DATA SHOWN:
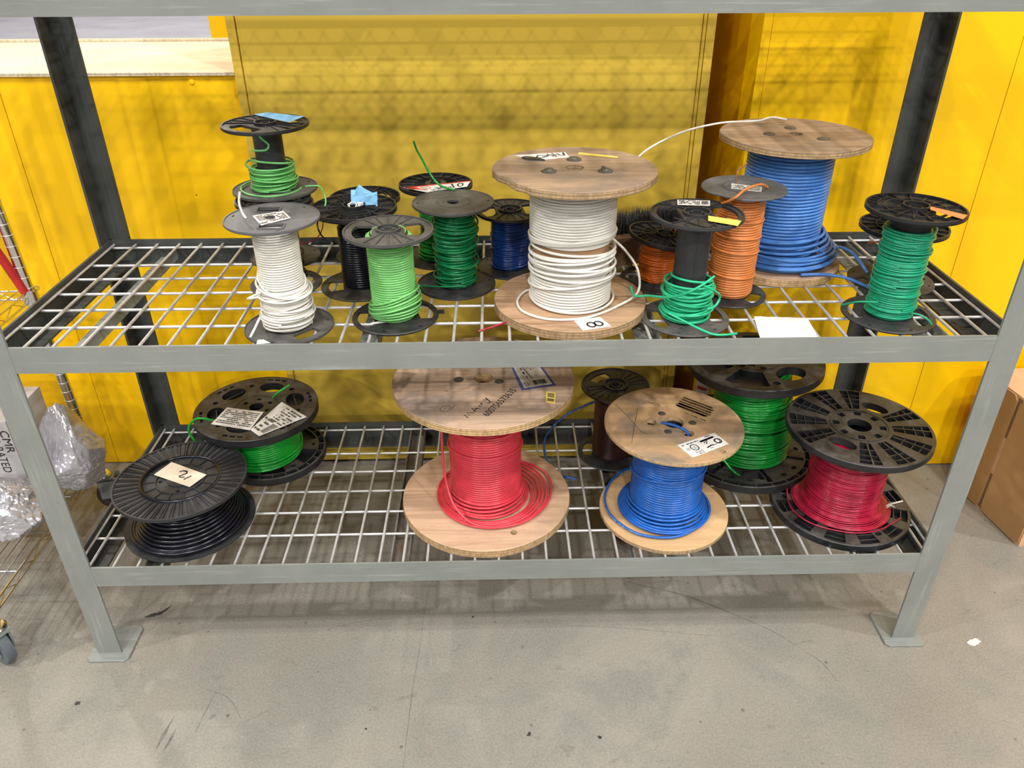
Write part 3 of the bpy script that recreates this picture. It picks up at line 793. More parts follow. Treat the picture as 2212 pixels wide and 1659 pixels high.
# --- M2 white wire, grey solid flanges
O = (.516, .088, ZM); H = .209; R = .0805
s = spool('wire_spool', 'spool of off-white wire with slate grey flanges, nearest the left end of the middle shelf', *O, G1)
rect1 = [(-.034, .026), (.006, .026), (.004, .054), (-.036, .054)]; rect2 = [(-.010, -.058), (.032, -.058), (.030, -.034), (-.012, -.034)]
fl_plain(R, .004, H - .0055, .9, .13, 3, [rect1, rect2]).build('flange', 'slate_plastic', s)
fl_plain(R, .004, 0, .3, .12, 3, [dwin(R * .5, R * .82, 22, -.75)]).build('flange', 'dusty_plastic', s)
b = MB()
for rc in (rect1, rect2):
    for p, q_ in zip(rc, rc[1:] + rc[:1]): b.bar((*p, H - .001), (*q_, H - .001), .0022, .003)
b.build('window_rim', 'slate_plastic', s, 0)
barrel(s, .030, .004, H - .006, 'black_plastic')
d = .0043; m = MB(); fill(m, .0352, .006, H - .007)
m.tube(helix(.0365, .085, H - .008, d, 2), d / 2, 7, attr=True); m.tube(helix(.0385, .008, .085, d, 3, .001, .0004), d / 2, 7, attr=True)
mess(m, 17, .041, .010, .088, d, 4, .006, .007, .003)
m.tube(loop(.045, .083, .012, 1.2, 0, 0, 2.0, .95), d / 2, 7, attr=True)
m.tube(loop(.040, .105, .020, .3, 0, 0, 2.6, .9, -.02), d / 2, 7, attr=True)
m.tube(spline([(-.030, -.055, .115 - .03), (-.048, -.045, .078), (-.055, -.030, .072), (-.030, -.035, .085)]), d / 2, 7, attr=True)
m.tube(spline([(-.058, -.052, .006), (-.052, -.040, .016), (-.044, -.02, .03), (-.036, -.005, .035)]), d / 2 * 1.1, 7, attr=True)
m.tube(spline([(-.043, -.002, H - .002), (-.050, .005, H + .006), (-.054, .01, H + .022), (-.050, .012, H + .040)]), d / 2, 7, attr=True)
wire(m, s, W['white'])
q = v3([(-.0345, .0062), (.0127, .0303), (.0343, -.0078), (-.007, -.0436)], H - .0008)
lb = paper(q, 'soiled_paper', s, 'label', .0006); ink(q, fineprint(3, 6), 'faded_ink', lb, .0016)
hb = MB(); hb.plate([circ(.0085, 24, -.002, -.004)], H + .0004, H + .0012); hb.build('hub_hole_dark_disc', 'ink', s)  # flat dark disc on the label, the hole's darkness put into colour
q = v3([(.474 - O[0], .025 - O[1]), (.484 - O[0], .026 - O[1]), (.500 - O[0], .013 - O[1]), (.476 - O[0], .008 - O[1])], .0055); paper(q, 'white_paper', s, 'tag', .001)

# --- M1b / M1c black spools behind the white one
O = (.466, .285, ZM); H = .180; R = .072
s = spool('wire_spool', 'black spool with a low band of blue-black wire, half hidden behind the off-white spool', *O, G1)
fl_web(R, .006, H - .009, .3).build('flange', 'black_plastic', s); fl_window(R, .004, 0, .2, up=False).build('flange', 'dusty_plastic', s)
barrel(s, .024, .004, H - .008, 'black_plastic', 6)
m = MB(); d = .0042; fill(m, .034, .006, .068); m.tube(helix(.036, .008, .062, d, 5, .001, .001), d / 2, 7, attr=True); mess(m, 9, .038, .012, .070, d, 6, .006, .006, .003)
wire(m, s, W['navyblack'])
O = (.432, .432, ZM); H = .125; R = .075
s = spool('wire_spool', 'low spool with dusty brown base flange at the back, behind the off-white spool', *O, G1)
fl_web(R, .006, H - .009, 1.1).build('flange', 'black_plastic', s); fl_plain(R, .004, 0, .5, .12, 4).build('flange', 'brown_dust_plastic', s)
barrel(s, .026, .004, H - .008, 'black_plastic')
m = MB(); d = .004; fill(m, .030, .006, .09); m.tube(helix(.032, .008, .09, d, 7, .001, .001), d / 2, 7, attr=True)
m.tube(spline([(.075, -.02, .126), (.10, -.04, .10), (.085, -.03, .06), (.05, -.02, .04), (.03, -.015, .05)]), .0012, 6, attr=True)
wire(m, s, W['crimson'])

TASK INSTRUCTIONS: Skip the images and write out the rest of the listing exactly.

THE OUTPUT:
Write part 3 of the bpy script that recreates this picture. It picks up at line 793. More parts follow. Treat the picture as 2212 pixels wide and 1659 pixels high.
# --- M2 white wire, grey solid flanges
O = (.516, .088, ZM); H = .209; R = .0805
s = spool('wire_spool', 'spool of off-white wire with slate grey flanges, nearest the left end of the middle shelf', *O, G1)
rect1 = [(-.034, .026), (.006, .026), (.004, .054), (-.036, .054)]; rect2 = [(-.010, -.058), (.032, -.058), (.030, -.034), (-.012, -.034)]
fl_plain(R, .004, H - .0055, .9, .13, 3, [rect1, rect2]).build('flange', 'slate_plastic', s)
fl_plain(R, .004, 0, .3, .12, 3, [dwin(R * .5, R * .82, 22, -.75)]).build('flange', 'dusty_plastic', s)
b = MB()
for rc in (rect1, rect2):
    for p, q_ in zip(rc, rc[1:] + rc[:1]): b.bar((*p, H - .001), (*q_, H - .001), .0022, .003)
b.build('window_rim', 'slate_plastic', s, 0)
barrel(s, .030, .004, H - .006, 'black_plastic')
d = .0043; m = MB(); fill(m, .0352, .006, H - .007)
m.tube(helix(.0365, .085, H - .008, d, 2), d / 2, 7, attr=True); m.tube(helix(.0385, .008, .085, d, 3, .001, .0004), d / 2, 7, attr=True)
mess(m, 17, .041, .010, .088, d, 4, .006, .007, .003)
m.tube(loop(.045, .083, .012, 1.2, 0, 0, 2.0, .95), d / 2, 7, attr=True)
m.tube(loop(.040, .105, .020, .3, 0, 0, 2.6, .9, -.02), d / 2, 7, attr=True)
m.tube(spline([(-.030, -.055, .115 - .03), (-.048, -.045, .078), (-.055, -.030, .072), (-.030, -.035, .085)]), d / 2, 7, attr=True)
m.tube(spline([(-.058, -.052, .006), (-.052, -.040, .016), (-.044, -.02, .03), (-.036, -.005, .035)]), d / 2 * 1.1, 7, attr=True)
m.tube(spline([(-.043, -.002, H - .002), (-.050, .005, H + .006), (-.054, .01, H + .022), (-.050, .012, H + .040)]), d / 2, 7, attr=True)
wire(m, s, W['white'])
q = v3([(-.0345, .0062), (.0127, .0303), (.0343, -.0078), (-.007, -.0436)], H - .0008)
lb = paper(q, 'soiled_paper', s, 'label', .0006); ink(q, fineprint(3, 6), 'faded_ink', lb, .0016)
hb = MB(); hb.plate([circ(.0085, 24, -.002, -.004)], H + .0004, H + .0012); hb.build('hub_hole_dark_disc', 'ink', s)  # flat dark disc on the label, the hole's darkness put into colour
q = v3([(.474 - O[0], .025 - O[1]), (.484 - O[0], .026 - O[1]), (.500 - O[0], .013 - O[1]), (.476 - O[0], .008 - O[1])], .0055); paper(q, 'white_paper', s, 'tag', .001)

# --- M1b / M1c black spools behind the white one
O = (.466, .285, ZM); H = .180; R = .072
s = spool('wire_spool', 'black spool with a low band of blue-black wire, half hidden behind the off-white spool', *O, G1)
fl_web(R, .006, H - .009, .3).build('flange', 'black_plastic', s); fl_window(R, .004, 0, .2, up=False).build('flange', 'dusty_plastic', s)
barrel(s, .024, .004, H - .008, 'black_plastic', 6)
m = MB(); d = .0042; fill(m, .034, .006, .068); m.tube(helix(.036, .008, .062, d, 5, .001, .001), d / 2, 7, attr=True); mess(m, 9, .038, .012, .070, d, 6, .006, .006, .003)
wire(m, s, W['navyblack'])
O = (.432, .432, ZM); H = .125; R = .075
s = spool('wire_spool', 'low spool with dusty brown base flange at the back, behind the off-white spool', *O, G1)
fl_web(R, .006, H - .009, 1.1).build('flange', 'black_plastic', s); fl_plain(R, .004, 0, .5, .12, 4).build('flange', 'brown_dust_plastic', s)
barrel(s, .026, .004, H - .008, 'black_plastic')
m = MB(); d = .004; fill(m, .030, .006, .09); m.tube(helix(.032, .008, .09, d, 7, .001, .001), d / 2, 7, attr=True)
m.tube(spline([(.075, -.02, .126), (.10, -.04, .10), (.085, -.03, .06), (.05, -.02, .04), (.03, -.015, .05)]), .0012, 6, attr=True)
wire(m, s, W['crimson'])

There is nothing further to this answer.